=== INFORMATION SHOWN ===

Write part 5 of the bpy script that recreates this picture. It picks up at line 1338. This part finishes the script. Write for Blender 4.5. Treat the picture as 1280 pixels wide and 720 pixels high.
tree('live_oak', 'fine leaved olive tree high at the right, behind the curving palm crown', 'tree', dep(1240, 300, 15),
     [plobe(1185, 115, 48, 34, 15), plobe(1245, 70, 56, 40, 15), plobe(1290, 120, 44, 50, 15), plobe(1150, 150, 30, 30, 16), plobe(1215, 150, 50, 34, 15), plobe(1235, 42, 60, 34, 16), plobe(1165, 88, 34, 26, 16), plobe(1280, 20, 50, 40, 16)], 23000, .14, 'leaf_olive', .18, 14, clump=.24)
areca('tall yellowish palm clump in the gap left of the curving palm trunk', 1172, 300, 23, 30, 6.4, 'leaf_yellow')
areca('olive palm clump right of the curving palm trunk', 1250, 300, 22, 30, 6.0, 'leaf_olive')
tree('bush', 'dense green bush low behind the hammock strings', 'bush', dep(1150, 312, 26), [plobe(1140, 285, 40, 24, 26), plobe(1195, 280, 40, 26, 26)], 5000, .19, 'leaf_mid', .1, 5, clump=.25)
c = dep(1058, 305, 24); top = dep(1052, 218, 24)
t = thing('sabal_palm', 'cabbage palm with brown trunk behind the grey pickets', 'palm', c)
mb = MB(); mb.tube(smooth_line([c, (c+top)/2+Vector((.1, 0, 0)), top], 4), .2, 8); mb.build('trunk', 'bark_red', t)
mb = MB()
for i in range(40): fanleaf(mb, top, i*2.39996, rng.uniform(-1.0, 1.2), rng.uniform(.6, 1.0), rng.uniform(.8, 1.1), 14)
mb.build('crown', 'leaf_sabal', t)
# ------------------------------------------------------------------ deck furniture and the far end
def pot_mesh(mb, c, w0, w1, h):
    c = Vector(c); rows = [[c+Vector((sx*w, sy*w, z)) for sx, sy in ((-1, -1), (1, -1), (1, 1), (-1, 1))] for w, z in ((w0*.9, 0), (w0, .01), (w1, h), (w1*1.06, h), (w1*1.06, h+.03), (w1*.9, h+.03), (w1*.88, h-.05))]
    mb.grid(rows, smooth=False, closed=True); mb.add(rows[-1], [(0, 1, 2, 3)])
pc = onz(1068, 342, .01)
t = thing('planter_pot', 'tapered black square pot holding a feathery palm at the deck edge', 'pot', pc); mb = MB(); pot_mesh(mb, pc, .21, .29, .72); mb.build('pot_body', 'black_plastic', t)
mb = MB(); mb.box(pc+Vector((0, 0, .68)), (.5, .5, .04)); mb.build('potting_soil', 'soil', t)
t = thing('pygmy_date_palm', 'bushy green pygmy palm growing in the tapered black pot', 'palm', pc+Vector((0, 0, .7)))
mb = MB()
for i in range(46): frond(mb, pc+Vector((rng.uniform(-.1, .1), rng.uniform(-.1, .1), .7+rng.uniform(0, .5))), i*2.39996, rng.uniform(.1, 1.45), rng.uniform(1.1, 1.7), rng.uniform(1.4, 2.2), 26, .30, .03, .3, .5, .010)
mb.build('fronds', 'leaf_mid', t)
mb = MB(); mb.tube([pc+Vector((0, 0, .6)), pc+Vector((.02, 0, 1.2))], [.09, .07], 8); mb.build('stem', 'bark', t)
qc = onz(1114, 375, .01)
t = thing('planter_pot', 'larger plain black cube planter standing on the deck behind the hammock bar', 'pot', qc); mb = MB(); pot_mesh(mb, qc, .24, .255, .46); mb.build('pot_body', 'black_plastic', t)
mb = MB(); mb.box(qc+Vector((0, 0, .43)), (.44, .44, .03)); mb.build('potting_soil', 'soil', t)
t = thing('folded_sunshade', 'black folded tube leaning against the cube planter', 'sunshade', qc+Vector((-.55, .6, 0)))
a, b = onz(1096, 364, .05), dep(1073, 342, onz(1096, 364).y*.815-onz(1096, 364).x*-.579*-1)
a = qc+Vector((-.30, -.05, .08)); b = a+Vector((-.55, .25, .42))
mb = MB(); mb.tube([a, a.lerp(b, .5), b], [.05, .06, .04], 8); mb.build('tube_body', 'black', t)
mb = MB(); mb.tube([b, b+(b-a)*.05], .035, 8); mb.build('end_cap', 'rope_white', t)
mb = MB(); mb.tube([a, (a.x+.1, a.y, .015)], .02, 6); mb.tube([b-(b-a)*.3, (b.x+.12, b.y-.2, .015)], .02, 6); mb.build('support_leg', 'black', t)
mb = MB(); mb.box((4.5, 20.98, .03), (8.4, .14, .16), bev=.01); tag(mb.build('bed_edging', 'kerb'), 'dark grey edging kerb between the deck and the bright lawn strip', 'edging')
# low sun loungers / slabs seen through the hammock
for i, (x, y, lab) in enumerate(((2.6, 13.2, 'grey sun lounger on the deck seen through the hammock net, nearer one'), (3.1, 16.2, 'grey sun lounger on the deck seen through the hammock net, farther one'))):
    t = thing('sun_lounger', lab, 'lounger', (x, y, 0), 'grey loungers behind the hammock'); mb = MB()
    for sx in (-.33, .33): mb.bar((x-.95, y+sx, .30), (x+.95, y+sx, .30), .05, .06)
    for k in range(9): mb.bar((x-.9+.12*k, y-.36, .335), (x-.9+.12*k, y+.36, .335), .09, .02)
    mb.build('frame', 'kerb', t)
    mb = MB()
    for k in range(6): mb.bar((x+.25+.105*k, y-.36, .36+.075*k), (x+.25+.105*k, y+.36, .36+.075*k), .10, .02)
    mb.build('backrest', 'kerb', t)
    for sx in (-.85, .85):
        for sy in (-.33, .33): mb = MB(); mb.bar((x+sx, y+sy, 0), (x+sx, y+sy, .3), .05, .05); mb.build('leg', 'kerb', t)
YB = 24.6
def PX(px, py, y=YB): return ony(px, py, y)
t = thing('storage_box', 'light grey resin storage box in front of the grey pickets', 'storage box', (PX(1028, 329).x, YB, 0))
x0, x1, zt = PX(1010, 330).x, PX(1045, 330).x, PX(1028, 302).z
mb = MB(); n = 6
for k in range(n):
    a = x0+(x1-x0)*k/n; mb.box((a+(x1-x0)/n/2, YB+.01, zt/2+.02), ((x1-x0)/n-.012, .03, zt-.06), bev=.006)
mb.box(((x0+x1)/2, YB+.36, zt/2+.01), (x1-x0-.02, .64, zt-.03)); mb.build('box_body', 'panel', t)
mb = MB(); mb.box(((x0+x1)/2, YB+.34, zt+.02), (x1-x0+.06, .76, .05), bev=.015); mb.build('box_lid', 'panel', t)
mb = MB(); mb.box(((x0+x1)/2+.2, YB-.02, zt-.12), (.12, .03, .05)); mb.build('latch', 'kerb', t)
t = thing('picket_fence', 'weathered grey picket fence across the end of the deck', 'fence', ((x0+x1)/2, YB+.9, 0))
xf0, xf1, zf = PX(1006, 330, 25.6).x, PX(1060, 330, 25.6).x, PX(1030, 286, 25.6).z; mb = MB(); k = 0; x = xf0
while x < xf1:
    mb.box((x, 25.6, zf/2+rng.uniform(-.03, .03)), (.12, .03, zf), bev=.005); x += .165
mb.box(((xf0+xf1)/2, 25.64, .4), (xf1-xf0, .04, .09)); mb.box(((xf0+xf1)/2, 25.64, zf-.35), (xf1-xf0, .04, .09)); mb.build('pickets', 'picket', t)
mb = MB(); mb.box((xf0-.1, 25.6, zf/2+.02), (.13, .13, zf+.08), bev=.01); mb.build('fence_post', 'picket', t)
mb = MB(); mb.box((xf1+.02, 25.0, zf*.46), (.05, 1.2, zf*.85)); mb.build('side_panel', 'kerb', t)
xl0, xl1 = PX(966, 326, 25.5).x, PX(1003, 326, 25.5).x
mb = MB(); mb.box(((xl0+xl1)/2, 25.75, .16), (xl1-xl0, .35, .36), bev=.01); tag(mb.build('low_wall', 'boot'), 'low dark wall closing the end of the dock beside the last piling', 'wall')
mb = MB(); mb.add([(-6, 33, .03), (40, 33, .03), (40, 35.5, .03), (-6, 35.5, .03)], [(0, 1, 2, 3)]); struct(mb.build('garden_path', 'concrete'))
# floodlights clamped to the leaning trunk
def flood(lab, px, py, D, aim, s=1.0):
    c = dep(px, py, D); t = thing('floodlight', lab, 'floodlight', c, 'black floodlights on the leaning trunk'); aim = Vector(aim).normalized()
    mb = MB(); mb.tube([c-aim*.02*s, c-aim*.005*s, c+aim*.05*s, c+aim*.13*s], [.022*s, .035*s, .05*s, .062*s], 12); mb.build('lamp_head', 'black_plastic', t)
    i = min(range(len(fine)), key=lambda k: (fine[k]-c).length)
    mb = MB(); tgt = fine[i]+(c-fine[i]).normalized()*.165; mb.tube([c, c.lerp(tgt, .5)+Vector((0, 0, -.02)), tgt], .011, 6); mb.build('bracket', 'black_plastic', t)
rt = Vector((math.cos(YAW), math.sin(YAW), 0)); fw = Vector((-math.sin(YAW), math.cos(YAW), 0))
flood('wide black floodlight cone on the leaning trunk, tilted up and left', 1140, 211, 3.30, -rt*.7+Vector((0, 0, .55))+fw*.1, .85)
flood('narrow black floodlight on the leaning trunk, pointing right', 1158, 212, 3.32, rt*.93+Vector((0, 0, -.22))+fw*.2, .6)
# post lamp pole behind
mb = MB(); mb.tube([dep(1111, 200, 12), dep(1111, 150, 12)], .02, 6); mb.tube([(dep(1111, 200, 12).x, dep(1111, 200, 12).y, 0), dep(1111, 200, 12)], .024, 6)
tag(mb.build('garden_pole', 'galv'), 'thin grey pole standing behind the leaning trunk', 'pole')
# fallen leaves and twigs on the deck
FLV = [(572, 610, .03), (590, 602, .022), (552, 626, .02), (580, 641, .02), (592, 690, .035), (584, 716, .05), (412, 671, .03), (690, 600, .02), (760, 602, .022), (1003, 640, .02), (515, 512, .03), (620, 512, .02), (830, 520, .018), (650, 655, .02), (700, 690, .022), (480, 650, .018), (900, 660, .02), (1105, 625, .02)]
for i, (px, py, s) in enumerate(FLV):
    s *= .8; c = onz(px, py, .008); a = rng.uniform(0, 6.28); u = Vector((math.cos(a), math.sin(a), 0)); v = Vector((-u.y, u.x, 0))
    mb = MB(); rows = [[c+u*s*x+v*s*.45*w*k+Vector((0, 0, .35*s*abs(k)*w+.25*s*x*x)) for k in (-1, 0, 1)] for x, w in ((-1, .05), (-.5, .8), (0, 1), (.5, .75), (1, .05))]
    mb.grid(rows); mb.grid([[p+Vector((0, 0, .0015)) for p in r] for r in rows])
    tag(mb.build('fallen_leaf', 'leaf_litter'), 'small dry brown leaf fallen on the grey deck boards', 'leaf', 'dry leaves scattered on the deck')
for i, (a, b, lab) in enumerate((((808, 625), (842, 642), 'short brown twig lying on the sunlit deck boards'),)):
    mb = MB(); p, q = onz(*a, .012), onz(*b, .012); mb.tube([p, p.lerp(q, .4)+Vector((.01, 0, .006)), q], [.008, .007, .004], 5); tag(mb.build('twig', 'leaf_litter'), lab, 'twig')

===

TASK PROMPT
Read through the data and copy every line where "high" shows up.

WRITTEN RESPONSE
Write part 5 of the bpy script that recreates this picture. It picks up at line 1338. This part finishes the script. Write for Blender 4.5. Treat the picture as 1280 pixels wide and 720 pixels high.
tree('live_oak', 'fine leaved olive tree high at the right, behind the curving palm crown', 'tree', dep(1240, 300, 15),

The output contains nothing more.